++++ Material ++++

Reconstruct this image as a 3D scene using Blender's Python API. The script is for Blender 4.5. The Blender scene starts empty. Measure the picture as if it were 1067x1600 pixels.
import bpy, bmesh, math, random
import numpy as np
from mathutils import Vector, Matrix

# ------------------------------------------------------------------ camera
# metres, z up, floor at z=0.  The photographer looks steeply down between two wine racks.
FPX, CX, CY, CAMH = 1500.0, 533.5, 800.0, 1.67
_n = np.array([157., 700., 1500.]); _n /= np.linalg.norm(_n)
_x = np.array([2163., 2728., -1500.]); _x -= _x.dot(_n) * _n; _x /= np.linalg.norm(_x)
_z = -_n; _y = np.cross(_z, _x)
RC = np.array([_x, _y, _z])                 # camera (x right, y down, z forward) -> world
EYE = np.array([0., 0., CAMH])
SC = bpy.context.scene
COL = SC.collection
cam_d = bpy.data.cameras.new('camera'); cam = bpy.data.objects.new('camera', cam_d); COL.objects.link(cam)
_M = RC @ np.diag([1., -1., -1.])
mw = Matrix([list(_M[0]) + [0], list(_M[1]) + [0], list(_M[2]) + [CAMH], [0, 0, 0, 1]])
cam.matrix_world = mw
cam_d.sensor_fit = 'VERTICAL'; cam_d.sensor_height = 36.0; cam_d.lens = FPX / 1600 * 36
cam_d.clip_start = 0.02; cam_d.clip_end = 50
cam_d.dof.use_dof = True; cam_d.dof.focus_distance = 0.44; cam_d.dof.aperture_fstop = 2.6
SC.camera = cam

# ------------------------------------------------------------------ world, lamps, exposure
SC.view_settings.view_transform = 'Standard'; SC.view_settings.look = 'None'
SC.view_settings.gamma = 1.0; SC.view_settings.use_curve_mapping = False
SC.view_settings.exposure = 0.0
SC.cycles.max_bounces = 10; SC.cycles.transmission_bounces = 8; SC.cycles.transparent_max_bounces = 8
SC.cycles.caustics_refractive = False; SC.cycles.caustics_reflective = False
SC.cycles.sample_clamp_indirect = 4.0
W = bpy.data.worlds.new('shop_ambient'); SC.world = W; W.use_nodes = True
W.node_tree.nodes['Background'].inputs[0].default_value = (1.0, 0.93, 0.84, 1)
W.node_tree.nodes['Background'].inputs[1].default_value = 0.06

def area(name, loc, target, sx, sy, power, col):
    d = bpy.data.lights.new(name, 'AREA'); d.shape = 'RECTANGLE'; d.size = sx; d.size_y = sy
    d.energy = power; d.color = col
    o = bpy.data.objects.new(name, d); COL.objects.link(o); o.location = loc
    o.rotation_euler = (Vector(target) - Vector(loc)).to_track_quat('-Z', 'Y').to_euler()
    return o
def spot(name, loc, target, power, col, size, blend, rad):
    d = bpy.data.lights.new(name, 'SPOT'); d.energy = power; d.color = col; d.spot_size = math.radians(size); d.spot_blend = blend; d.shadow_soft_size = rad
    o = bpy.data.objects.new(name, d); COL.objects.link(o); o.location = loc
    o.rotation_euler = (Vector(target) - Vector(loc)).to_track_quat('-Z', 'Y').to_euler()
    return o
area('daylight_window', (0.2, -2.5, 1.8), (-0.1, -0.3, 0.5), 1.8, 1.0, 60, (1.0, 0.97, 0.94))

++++

Print the complete listing again, exactly as it stands.

Result for this exercise:
Reconstruct this image as a 3D scene using Blender's Python API. The script is for Blender 4.5. The Blender scene starts empty. Measure the picture as if it were 1067x1600 pixels.
import bpy, bmesh, math, random
import numpy as np
from mathutils import Vector, Matrix

# ------------------------------------------------------------------ camera
# metres, z up, floor at z=0.  The photographer looks steeply down between two wine racks.
FPX, CX, CY, CAMH = 1500.0, 533.5, 800.0, 1.67
_n = np.array([157., 700., 1500.]); _n /= np.linalg.norm(_n)
_x = np.array([2163., 2728., -1500.]); _x -= _x.dot(_n) * _n; _x /= np.linalg.norm(_x)
_z = -_n; _y = np.cross(_z, _x)
RC = np.array([_x, _y, _z])                 # camera (x right, y down, z forward) -> world
EYE = np.array([0., 0., CAMH])
SC = bpy.context.scene
COL = SC.collection
cam_d = bpy.data.cameras.new('camera'); cam = bpy.data.objects.new('camera', cam_d); COL.objects.link(cam)
_M = RC @ np.diag([1., -1., -1.])
mw = Matrix([list(_M[0]) + [0], list(_M[1]) + [0], list(_M[2]) + [CAMH], [0, 0, 0, 1]])
cam.matrix_world = mw
cam_d.sensor_fit = 'VERTICAL'; cam_d.sensor_height = 36.0; cam_d.lens = FPX / 1600 * 36
cam_d.clip_start = 0.02; cam_d.clip_end = 50
cam_d.dof.use_dof = True; cam_d.dof.focus_distance = 0.44; cam_d.dof.aperture_fstop = 2.6
SC.camera = cam

# ------------------------------------------------------------------ world, lamps, exposure
SC.view_settings.view_transform = 'Standard'; SC.view_settings.look = 'None'
SC.view_settings.gamma = 1.0; SC.view_settings.use_curve_mapping = False
SC.view_settings.exposure = 0.0
SC.cycles.max_bounces = 10; SC.cycles.transmission_bounces = 8; SC.cycles.transparent_max_bounces = 8
SC.cycles.caustics_refractive = False; SC.cycles.caustics_reflective = False
SC.cycles.sample_clamp_indirect = 4.0
W = bpy.data.worlds.new('shop_ambient'); SC.world = W; W.use_nodes = True
W.node_tree.nodes['Background'].inputs[0].default_value = (1.0, 0.93, 0.84, 1)
W.node_tree.nodes['Background'].inputs[1].default_value = 0.06

def area(name, loc, target, sx, sy, power, col):
    d = bpy.data.lights.new(name, 'AREA'); d.shape = 'RECTANGLE'; d.size = sx; d.size_y = sy
    d.energy = power; d.color = col
    o = bpy.data.objects.new(name, d); COL.objects.link(o); o.location = loc
    o.rotation_euler = (Vector(target) - Vector(loc)).to_track_quat('-Z', 'Y').to_euler()
    return o
def spot(name, loc, target, power, col, size, blend, rad):
    d = bpy.data.lights.new(name, 'SPOT'); d.energy = power; d.color = col; d.spot_size = math.radians(size); d.spot_blend = blend; d.shadow_soft_size = rad
    o = bpy.data.objects.new(name, d); COL.objects.link(o); o.location = loc
    o.rotation_euler = (Vector(target) - Vector(loc)).to_track_quat('-Z', 'Y').to_euler()
    return o
area('daylight_window', (0.2, -2.5, 1.8), (-0.1, -0.3, 0.5), 1.8, 1.0, 60, (1.0, 0.97, 0.94))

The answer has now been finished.